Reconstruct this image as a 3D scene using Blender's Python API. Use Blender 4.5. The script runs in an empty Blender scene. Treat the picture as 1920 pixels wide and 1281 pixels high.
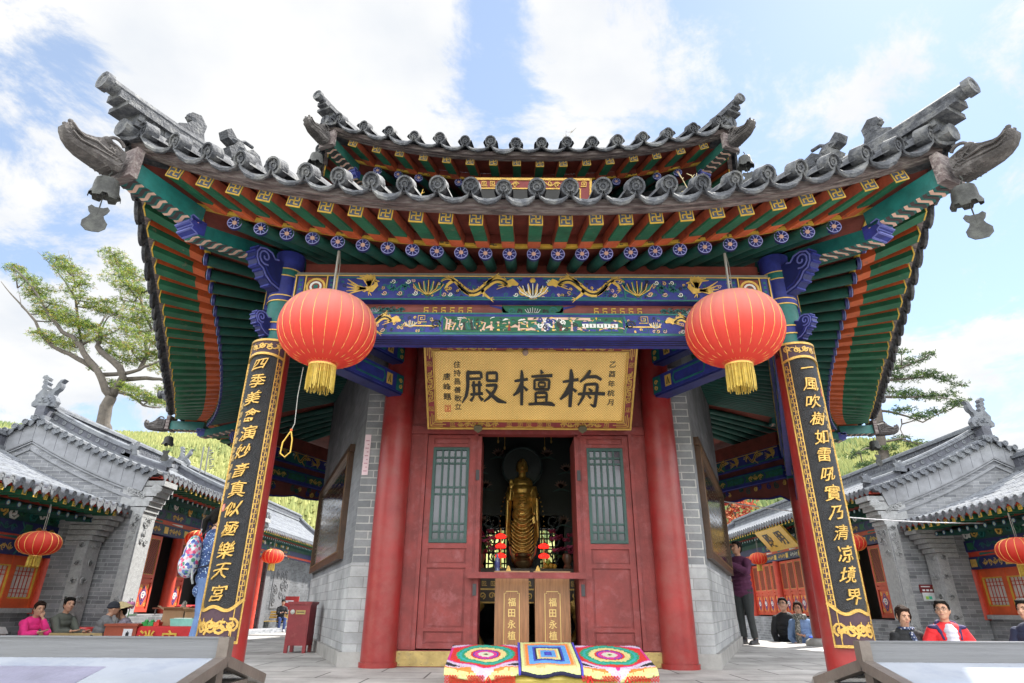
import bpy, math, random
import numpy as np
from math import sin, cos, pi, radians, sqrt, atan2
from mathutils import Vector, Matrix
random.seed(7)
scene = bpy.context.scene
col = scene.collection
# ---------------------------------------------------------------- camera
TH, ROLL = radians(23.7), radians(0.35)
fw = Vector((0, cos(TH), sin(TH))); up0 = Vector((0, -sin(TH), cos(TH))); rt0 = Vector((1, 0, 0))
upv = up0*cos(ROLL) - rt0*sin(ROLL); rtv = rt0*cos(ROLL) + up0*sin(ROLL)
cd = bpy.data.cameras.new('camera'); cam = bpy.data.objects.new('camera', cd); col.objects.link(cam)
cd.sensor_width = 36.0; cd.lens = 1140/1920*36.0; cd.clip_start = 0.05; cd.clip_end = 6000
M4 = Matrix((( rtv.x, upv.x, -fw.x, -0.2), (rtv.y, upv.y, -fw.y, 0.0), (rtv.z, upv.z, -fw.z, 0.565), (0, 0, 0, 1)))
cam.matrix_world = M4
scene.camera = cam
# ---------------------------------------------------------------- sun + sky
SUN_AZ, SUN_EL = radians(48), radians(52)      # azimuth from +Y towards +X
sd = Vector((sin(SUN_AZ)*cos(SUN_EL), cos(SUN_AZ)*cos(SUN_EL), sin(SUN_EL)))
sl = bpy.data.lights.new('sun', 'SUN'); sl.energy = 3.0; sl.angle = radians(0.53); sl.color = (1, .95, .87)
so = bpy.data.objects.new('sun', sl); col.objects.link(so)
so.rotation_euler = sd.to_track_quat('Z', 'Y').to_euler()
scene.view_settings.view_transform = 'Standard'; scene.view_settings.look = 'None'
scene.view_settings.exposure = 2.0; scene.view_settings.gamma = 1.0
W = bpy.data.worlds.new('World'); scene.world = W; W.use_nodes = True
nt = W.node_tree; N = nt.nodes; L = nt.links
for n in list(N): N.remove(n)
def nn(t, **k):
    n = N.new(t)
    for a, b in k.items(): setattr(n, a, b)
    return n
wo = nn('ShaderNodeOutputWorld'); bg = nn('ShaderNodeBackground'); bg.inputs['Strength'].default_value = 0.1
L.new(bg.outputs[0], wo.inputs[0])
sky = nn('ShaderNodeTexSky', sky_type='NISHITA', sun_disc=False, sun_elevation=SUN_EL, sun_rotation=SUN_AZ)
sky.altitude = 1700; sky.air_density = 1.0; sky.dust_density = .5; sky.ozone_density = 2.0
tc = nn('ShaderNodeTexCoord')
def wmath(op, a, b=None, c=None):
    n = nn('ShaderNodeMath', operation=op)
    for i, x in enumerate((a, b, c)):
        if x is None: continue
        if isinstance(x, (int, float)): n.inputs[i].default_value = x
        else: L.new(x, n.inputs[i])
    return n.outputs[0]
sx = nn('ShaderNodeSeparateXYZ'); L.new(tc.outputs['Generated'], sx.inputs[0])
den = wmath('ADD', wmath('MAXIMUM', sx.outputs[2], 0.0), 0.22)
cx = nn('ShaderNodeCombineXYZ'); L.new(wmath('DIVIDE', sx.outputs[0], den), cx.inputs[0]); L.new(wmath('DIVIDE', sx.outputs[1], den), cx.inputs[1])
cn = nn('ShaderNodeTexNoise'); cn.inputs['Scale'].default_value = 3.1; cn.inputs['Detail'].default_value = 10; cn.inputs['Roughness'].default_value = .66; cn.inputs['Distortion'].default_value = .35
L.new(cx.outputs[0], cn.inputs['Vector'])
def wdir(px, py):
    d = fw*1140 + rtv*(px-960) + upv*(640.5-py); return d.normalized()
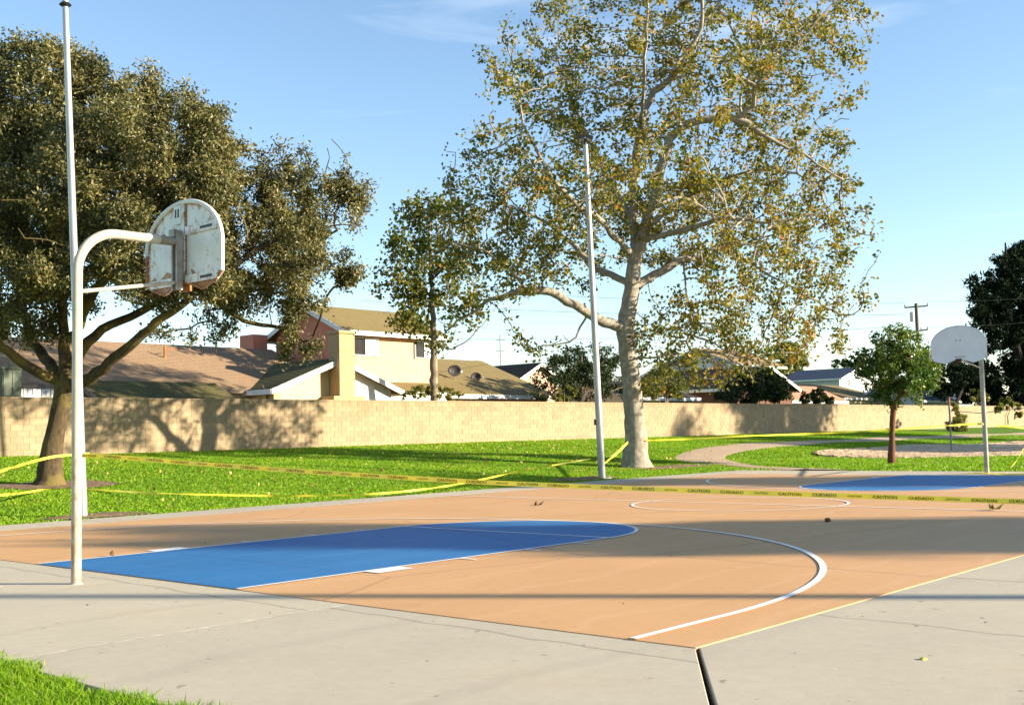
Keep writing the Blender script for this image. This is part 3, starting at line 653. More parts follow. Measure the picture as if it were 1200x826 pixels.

★ ★ ★

● TO BE DONE:
Your copy should repeat each entry above exactly but contain no pictures.

● SOLVED EXERCISE:
Reconstruct this image as a 3D scene using Blender's Python API. Use Blender 4.5. The script runs in an empty Blender scene. Treat the picture as 1920 pixels wide and 1281 pixels high.
import bpy, math, random
import numpy as np
from math import sin, cos, pi, radians, sqrt, atan2
from mathutils import Vector, Matrix
random.seed(7)
scene = bpy.context.scene
col = scene.collection
# ---------------------------------------------------------------- camera
TH, ROLL = radians(23.7), radians(0.35)
fw = Vector((0, cos(TH), sin(TH))); up0 = Vector((0, -sin(TH), cos(TH))); rt0 = Vector((1, 0, 0))
upv = up0*cos(ROLL) - rt0*sin(ROLL); rtv = rt0*cos(ROLL) + up0*sin(ROLL)
cd = bpy.data.cameras.new('camera'); cam = bpy.data.objects.new('camera', cd); col.objects.link(cam)
cd.sensor_width = 36.0; cd.lens = 1140/1920*36.0; cd.clip_start = 0.05; cd.clip_end = 6000
M4 = Matrix((( rtv.x, upv.x, -fw.x, -0.2), (rtv.y, upv.y, -fw.y, 0.0), (rtv.z, upv.z, -fw.z, 0.565), (0, 0, 0, 1)))
cam.matrix_world = M4
scene.camera = cam
# ---------------------------------------------------------------- sun + sky
SUN_AZ, SUN_EL = radians(48), radians(52)      # azimuth from +Y towards +X
sd = Vector((sin(SUN_AZ)*cos(SUN_EL), cos(SUN_AZ)*cos(SUN_EL), sin(SUN_EL)))
sl = bpy.data.lights.new('sun', 'SUN'); sl.energy = 3.0; sl.angle = radians(0.53); sl.color = (1, .95, .87)
so = bpy.data.objects.new('sun', sl); col.objects.link(so)
so.rotation_euler = sd.to_track_quat('Z', 'Y').to_euler()
scene.view_settings.view_transform = 'Standard'; scene.view_settings.look = 'None'
scene.view_settings.exposure = 2.0; scene.view_settings.gamma = 1.0
W = bpy.data.worlds.new('World'); scene.world = W; W.use_nodes = True
nt = W.node_tree; N = nt.nodes; L = nt.links
for n in list(N): N.remove(n)
def nn(t, **k):
    n = N.new(t)
    for a, b in k.items(): setattr(n, a, b)
    return n
wo = nn('ShaderNodeOutputWorld'); bg = nn('ShaderNodeBackground'); bg.inputs['Strength'].default_value = 0.1
L.new(bg.outputs[0], wo.inputs[0])
sky = nn('ShaderNodeTexSky', sky_type='NISHITA', sun_disc=False, sun_elevation=SUN_EL, sun_rotation=SUN_AZ)
sky.altitude = 1700; sky.air_density = 1.0; sky.dust_density = .5; sky.ozone_density = 2.0
tc = nn('ShaderNodeTexCoord')
def wmath(op, a, b=None, c=None):
    n = nn('ShaderNodeMath', operation=op)
    for i, x in enumerate((a, b, c)):
        if x is None: continue
        if isinstance(x, (int, float)): n.inputs[i].default_value = x
        else: L.new(x, n.inputs[i])
    return n.outputs[0]
sx = nn('ShaderNodeSeparateXYZ'); L.new(tc.outputs['Generated'], sx.inputs[0])
den = wmath('ADD', wmath('MAXIMUM', sx.outputs[2], 0.0), 0.22)
cx = nn('ShaderNodeCombineXYZ'); L.new(wmath('DIVIDE', sx.outputs[0], den), cx.inputs[0]); L.new(wmath('DIVIDE', sx.outputs[1], den), cx.inputs[1])
cn = nn('ShaderNodeTexNoise'); cn.inputs['Scale'].default_value = 3.1; cn.inputs['Detail'].default_value = 10; cn.inputs['Roughness'].default_value = .66; cn.inputs['Distortion'].default_value = .35
L.new(cx.outputs[0], cn.inputs['Vector'])
def wdir(px, py):
    d = fw*1140 + rtv*(px-960) + upv*(640.5-py); return d.normalized()
Keep writing the Blender script for this image. This is part 3, starting at line 653. More parts follow. Measure the picture as if it were 1200x826 pixels.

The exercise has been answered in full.